Le ultime domande erano troppo facili. Per chiudere questo incontro, caro segretario, parliamo di Tav, un tormentone che va avanti da tre decenni, utilizzato per scopi partitici senza mai tenere conto delle popolazioni interessate direttamente dalla grande opera. Non c’è solo un problema di costi e convenienze economiche, c’è anche e prima un problema di democrazia. Tu hai detto ‘finalmente hanno preso una decisione’, una dichiarazione che ha deluso un po’ di persone, dentro e fuori la Cgil, che ti stimano.

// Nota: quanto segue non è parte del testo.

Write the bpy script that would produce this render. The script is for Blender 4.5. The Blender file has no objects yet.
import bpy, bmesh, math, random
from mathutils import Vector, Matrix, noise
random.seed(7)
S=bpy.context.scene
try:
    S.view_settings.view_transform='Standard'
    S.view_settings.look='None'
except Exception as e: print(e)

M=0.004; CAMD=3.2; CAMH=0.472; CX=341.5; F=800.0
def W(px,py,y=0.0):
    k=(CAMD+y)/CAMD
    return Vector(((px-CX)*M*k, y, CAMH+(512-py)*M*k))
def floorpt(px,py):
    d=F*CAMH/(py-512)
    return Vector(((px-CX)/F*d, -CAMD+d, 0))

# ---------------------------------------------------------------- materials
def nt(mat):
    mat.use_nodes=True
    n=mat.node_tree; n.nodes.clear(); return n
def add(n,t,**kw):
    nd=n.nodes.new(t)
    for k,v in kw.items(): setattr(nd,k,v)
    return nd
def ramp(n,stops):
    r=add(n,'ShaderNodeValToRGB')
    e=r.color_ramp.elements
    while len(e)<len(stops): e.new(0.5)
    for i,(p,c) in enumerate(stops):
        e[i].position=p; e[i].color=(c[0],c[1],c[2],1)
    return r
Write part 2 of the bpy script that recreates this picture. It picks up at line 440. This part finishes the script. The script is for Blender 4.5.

“Indubbiamente esiste un problema di democrazia nel rapporto con la Val di Susa, ma non puoi negare che il Tav interessi anche chi non abita in valle. Non lo dico per giustificare un cambiamento di posizione passando dalla Fiom alla Cgil. Seguito a pensare che incarognirsi sul Tav, da una parte come dall’altra, è un errore. Il problema vero da affrontare è quello della mobilità, via terra su gomma su rotaia e via mare. Serve un piano nazionale dei trasporti, non lo puoi discutere pezzetto per pezzetto, grande opera contro piccola opera, Tav contro il collegamento ferroviario tra Tirreno e Adriatico. Sono andato a Matera, capitale della cultura, ho visitato una stazione bellissima, peccato che non ci siano i binari perché a Matera non arrivano i treni. L’Italia sta in mezzo al mare, dovrebbe diventare il polo logistico e la culla culturale del Mediterraneo. Perché non parliamo di questo?”.
L’odore della rosticciana che arriva dalle cucine dove i volontari della Cgil preparano la cena per le tantissime persone venute ad ascoltare il loro segretario si impone sulle riflessioni appassionate di Landini e il passaggio a livello si chiude inesorabilmente, imponendo l’alt anche all’alta velocità. L’intervista è durata due ore, i presenti sembrano decisamente soddisfatti anche se non c’è stato il tempo per gli interventi. La lunga estate del segretario va avanti incontro dopo incontro, tra una festa e un appuntamento con gli africani che lavorano come bestie a raccogliere pomodori e come bestie sono stipate in luoghi indegni. Sarebbe bello se domani si sentissero un po’ meno soli, grazie al sindacato di strada.